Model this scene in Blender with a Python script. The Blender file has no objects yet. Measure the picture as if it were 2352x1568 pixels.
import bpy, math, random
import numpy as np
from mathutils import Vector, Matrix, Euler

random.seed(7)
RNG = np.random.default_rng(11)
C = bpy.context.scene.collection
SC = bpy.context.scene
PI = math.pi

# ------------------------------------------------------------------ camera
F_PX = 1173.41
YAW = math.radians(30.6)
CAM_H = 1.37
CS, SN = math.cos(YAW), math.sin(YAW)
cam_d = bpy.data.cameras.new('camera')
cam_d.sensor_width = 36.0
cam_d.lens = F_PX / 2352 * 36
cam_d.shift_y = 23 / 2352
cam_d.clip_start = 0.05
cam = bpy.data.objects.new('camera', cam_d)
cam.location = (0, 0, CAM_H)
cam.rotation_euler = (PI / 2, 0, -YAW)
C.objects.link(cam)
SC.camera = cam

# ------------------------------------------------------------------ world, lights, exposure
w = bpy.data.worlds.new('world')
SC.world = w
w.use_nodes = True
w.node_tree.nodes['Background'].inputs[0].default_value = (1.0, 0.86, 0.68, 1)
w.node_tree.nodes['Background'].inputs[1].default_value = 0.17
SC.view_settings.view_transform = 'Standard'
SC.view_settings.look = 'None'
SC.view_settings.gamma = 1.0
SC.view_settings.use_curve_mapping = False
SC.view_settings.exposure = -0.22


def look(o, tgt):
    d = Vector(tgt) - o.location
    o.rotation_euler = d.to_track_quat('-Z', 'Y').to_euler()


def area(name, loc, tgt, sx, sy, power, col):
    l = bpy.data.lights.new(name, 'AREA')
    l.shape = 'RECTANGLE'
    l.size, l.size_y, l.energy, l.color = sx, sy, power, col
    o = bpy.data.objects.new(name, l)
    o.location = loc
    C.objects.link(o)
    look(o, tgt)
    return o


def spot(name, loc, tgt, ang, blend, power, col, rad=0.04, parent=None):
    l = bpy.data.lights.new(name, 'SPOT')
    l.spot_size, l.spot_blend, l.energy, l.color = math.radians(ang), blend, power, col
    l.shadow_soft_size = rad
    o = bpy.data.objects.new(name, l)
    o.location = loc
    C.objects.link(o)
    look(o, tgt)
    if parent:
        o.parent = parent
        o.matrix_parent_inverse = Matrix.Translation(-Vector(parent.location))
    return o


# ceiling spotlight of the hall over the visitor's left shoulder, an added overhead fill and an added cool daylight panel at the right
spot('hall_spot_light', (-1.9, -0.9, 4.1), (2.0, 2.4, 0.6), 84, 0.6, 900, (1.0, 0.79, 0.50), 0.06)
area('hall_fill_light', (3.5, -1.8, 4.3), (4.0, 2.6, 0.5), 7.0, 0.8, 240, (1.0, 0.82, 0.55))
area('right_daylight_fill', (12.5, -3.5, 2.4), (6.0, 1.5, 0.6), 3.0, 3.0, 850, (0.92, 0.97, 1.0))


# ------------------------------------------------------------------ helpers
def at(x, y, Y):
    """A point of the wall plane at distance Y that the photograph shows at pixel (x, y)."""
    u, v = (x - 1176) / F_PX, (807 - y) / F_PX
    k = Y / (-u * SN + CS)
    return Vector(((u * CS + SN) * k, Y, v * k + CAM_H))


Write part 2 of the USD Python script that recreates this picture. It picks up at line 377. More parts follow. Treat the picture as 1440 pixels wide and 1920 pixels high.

----

Every entry should be output exactly as written, please.

Model this scene in Blender with a Python script. The Blender file has no objects yet. Measure the picture as if it were 2352x1568 pixels.
import bpy, math, random
import numpy as np
from mathutils import Vector, Matrix, Euler

random.seed(7)
RNG = np.random.default_rng(11)
C = bpy.context.scene.collection
SC = bpy.context.scene
PI = math.pi

# ------------------------------------------------------------------ camera
F_PX = 1173.41
YAW = math.radians(30.6)
CAM_H = 1.37
CS, SN = math.cos(YAW), math.sin(YAW)
cam_d = bpy.data.cameras.new('camera')
cam_d.sensor_width = 36.0
cam_d.lens = F_PX / 2352 * 36
cam_d.shift_y = 23 / 2352
cam_d.clip_start = 0.05
cam = bpy.data.objects.new('camera', cam_d)
cam.location = (0, 0, CAM_H)
cam.rotation_euler = (PI / 2, 0, -YAW)
C.objects.link(cam)
SC.camera = cam

# ------------------------------------------------------------------ world, lights, exposure
w = bpy.data.worlds.new('world')
SC.world = w
w.use_nodes = True
w.node_tree.nodes['Background'].inputs[0].default_value = (1.0, 0.86, 0.68, 1)
w.node_tree.nodes['Background'].inputs[1].default_value = 0.17
SC.view_settings.view_transform = 'Standard'
SC.view_settings.look = 'None'
SC.view_settings.gamma = 1.0
SC.view_settings.use_curve_mapping = False
SC.view_settings.exposure = -0.22


def look(o, tgt):
    d = Vector(tgt) - o.location
    o.rotation_euler = d.to_track_quat('-Z', 'Y').to_euler()


def area(name, loc, tgt, sx, sy, power, col):
    l = bpy.data.lights.new(name, 'AREA')
    l.shape = 'RECTANGLE'
    l.size, l.size_y, l.energy, l.color = sx, sy, power, col
    o = bpy.data.objects.new(name, l)
    o.location = loc
    C.objects.link(o)
    look(o, tgt)
    return o


def spot(name, loc, tgt, ang, blend, power, col, rad=0.04, parent=None):
    l = bpy.data.lights.new(name, 'SPOT')
    l.spot_size, l.spot_blend, l.energy, l.color = math.radians(ang), blend, power, col
    l.shadow_soft_size = rad
    o = bpy.data.objects.new(name, l)
    o.location = loc
    C.objects.link(o)
    look(o, tgt)
    if parent:
        o.parent = parent
        o.matrix_parent_inverse = Matrix.Translation(-Vector(parent.location))
    return o


# ceiling spotlight of the hall over the visitor's left shoulder, an added overhead fill and an added cool daylight panel at the right
spot('hall_spot_light', (-1.9, -0.9, 4.1), (2.0, 2.4, 0.6), 84, 0.6, 900, (1.0, 0.79, 0.50), 0.06)
area('hall_fill_light', (3.5, -1.8, 4.3), (4.0, 2.6, 0.5), 7.0, 0.8, 240, (1.0, 0.82, 0.55))
area('right_daylight_fill', (12.5, -3.5, 2.4), (6.0, 1.5, 0.6), 3.0, 3.0, 850, (0.92, 0.97, 1.0))


# ------------------------------------------------------------------ helpers
def at(x, y, Y):
    """A point of the wall plane at distance Y that the photograph shows at pixel (x, y)."""
    u, v = (x - 1176) / F_PX, (807 - y) / F_PX
    k = Y / (-u * SN + CS)
    return Vector(((u * CS + SN) * k, Y, v * k + CAM_H))


Write part 2 of the USD Python script that recreates this picture. It picks up at line 377. More parts follow. Treat the picture as 1440 pixels wide and 1920 pixels high.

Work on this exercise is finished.